%%
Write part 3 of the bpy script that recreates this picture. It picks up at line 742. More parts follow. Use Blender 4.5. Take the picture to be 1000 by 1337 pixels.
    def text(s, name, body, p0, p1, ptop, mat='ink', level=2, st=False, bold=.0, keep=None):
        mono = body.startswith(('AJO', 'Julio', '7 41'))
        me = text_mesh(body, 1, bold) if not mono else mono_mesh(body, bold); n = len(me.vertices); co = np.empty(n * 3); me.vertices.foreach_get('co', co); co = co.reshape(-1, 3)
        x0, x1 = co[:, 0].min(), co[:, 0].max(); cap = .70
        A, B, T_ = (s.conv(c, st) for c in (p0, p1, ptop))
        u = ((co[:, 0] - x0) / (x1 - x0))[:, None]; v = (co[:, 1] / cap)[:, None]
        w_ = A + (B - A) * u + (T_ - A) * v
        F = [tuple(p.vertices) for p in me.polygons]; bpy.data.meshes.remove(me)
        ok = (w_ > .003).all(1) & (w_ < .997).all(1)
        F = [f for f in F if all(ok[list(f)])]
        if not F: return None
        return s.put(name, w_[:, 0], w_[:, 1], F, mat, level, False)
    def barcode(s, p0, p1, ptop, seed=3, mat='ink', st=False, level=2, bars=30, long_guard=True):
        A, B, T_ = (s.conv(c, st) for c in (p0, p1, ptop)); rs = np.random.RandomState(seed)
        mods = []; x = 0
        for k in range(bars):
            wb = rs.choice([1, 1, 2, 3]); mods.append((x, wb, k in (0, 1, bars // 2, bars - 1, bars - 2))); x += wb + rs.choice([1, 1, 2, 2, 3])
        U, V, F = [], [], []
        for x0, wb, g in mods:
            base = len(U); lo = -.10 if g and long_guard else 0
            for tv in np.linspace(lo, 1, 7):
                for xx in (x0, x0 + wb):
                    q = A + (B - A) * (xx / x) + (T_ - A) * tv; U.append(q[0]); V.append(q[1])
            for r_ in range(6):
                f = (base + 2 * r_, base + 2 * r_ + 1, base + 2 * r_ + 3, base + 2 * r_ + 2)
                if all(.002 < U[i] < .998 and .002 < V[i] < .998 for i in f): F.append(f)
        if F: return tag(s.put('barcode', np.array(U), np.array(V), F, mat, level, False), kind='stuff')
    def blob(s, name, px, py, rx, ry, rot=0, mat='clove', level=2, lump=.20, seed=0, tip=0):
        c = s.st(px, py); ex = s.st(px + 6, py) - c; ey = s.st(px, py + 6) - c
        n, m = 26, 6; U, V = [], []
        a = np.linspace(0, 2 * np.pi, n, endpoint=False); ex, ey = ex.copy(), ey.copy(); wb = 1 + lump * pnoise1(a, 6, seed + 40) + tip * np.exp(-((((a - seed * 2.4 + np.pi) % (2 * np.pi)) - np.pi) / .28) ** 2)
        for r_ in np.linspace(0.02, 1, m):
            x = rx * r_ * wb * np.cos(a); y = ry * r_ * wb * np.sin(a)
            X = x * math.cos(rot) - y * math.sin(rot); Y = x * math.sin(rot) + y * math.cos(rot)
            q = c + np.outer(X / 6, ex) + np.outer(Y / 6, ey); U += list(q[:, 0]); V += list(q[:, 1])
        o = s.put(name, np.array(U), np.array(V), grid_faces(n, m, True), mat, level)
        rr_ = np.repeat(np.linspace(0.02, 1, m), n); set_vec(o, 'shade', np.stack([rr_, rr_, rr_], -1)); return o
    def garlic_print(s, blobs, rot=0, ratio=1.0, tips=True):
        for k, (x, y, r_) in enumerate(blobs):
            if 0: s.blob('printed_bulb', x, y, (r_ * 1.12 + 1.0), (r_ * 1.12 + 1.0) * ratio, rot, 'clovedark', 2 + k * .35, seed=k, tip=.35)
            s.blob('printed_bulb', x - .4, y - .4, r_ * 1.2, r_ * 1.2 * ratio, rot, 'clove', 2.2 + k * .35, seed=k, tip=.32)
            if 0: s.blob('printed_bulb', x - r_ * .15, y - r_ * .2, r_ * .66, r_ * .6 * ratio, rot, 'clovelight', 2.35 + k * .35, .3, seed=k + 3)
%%
▶ [Exercise details]: Print the complete listing again, exactly as it stands.

▶ [Full response]:
Write part 3 of the bpy script that recreates this picture. It picks up at line 742. More parts follow. Use Blender 4.5. Take the picture to be 1000 by 1337 pixels.
    def text(s, name, body, p0, p1, ptop, mat='ink', level=2, st=False, bold=.0, keep=None):
        mono = body.startswith(('AJO', 'Julio', '7 41'))
        me = text_mesh(body, 1, bold) if not mono else mono_mesh(body, bold); n = len(me.vertices); co = np.empty(n * 3); me.vertices.foreach_get('co', co); co = co.reshape(-1, 3)
        x0, x1 = co[:, 0].min(), co[:, 0].max(); cap = .70
        A, B, T_ = (s.conv(c, st) for c in (p0, p1, ptop))
        u = ((co[:, 0] - x0) / (x1 - x0))[:, None]; v = (co[:, 1] / cap)[:, None]
        w_ = A + (B - A) * u + (T_ - A) * v
        F = [tuple(p.vertices) for p in me.polygons]; bpy.data.meshes.remove(me)
        ok = (w_ > .003).all(1) & (w_ < .997).all(1)
        F = [f for f in F if all(ok[list(f)])]
        if not F: return None
        return s.put(name, w_[:, 0], w_[:, 1], F, mat, level, False)
    def barcode(s, p0, p1, ptop, seed=3, mat='ink', st=False, level=2, bars=30, long_guard=True):
        A, B, T_ = (s.conv(c, st) for c in (p0, p1, ptop)); rs = np.random.RandomState(seed)
        mods = []; x = 0
        for k in range(bars):
            wb = rs.choice([1, 1, 2, 3]); mods.append((x, wb, k in (0, 1, bars // 2, bars - 1, bars - 2))); x += wb + rs.choice([1, 1, 2, 2, 3])
        U, V, F = [], [], []
        for x0, wb, g in mods:
            base = len(U); lo = -.10 if g and long_guard else 0
            for tv in np.linspace(lo, 1, 7):
                for xx in (x0, x0 + wb):
                    q = A + (B - A) * (xx / x) + (T_ - A) * tv; U.append(q[0]); V.append(q[1])
            for r_ in range(6):
                f = (base + 2 * r_, base + 2 * r_ + 1, base + 2 * r_ + 3, base + 2 * r_ + 2)
                if all(.002 < U[i] < .998 and .002 < V[i] < .998 for i in f): F.append(f)
        if F: return tag(s.put('barcode', np.array(U), np.array(V), F, mat, level, False), kind='stuff')
    def blob(s, name, px, py, rx, ry, rot=0, mat='clove', level=2, lump=.20, seed=0, tip=0):
        c = s.st(px, py); ex = s.st(px + 6, py) - c; ey = s.st(px, py + 6) - c
        n, m = 26, 6; U, V = [], []
        a = np.linspace(0, 2 * np.pi, n, endpoint=False); ex, ey = ex.copy(), ey.copy(); wb = 1 + lump * pnoise1(a, 6, seed + 40) + tip * np.exp(-((((a - seed * 2.4 + np.pi) % (2 * np.pi)) - np.pi) / .28) ** 2)
        for r_ in np.linspace(0.02, 1, m):
            x = rx * r_ * wb * np.cos(a); y = ry * r_ * wb * np.sin(a)
            X = x * math.cos(rot) - y * math.sin(rot); Y = x * math.sin(rot) + y * math.cos(rot)
            q = c + np.outer(X / 6, ex) + np.outer(Y / 6, ey); U += list(q[:, 0]); V += list(q[:, 1])
        o = s.put(name, np.array(U), np.array(V), grid_faces(n, m, True), mat, level)
        rr_ = np.repeat(np.linspace(0.02, 1, m), n); set_vec(o, 'shade', np.stack([rr_, rr_, rr_], -1)); return o
    def garlic_print(s, blobs, rot=0, ratio=1.0, tips=True):
        for k, (x, y, r_) in enumerate(blobs):
            if 0: s.blob('printed_bulb', x, y, (r_ * 1.12 + 1.0), (r_ * 1.12 + 1.0) * ratio, rot, 'clovedark', 2 + k * .35, seed=k, tip=.35)
            s.blob('printed_bulb', x - .4, y - .4, r_ * 1.2, r_ * 1.2 * ratio, rot, 'clove', 2.2 + k * .35, seed=k, tip=.32)
            if 0: s.blob('printed_bulb', x - r_ * .15, y - r_ * .2, r_ * .66, r_ * .6 * ratio, rot, 'clovelight', 2.35 + k * .35, .3, seed=k + 3)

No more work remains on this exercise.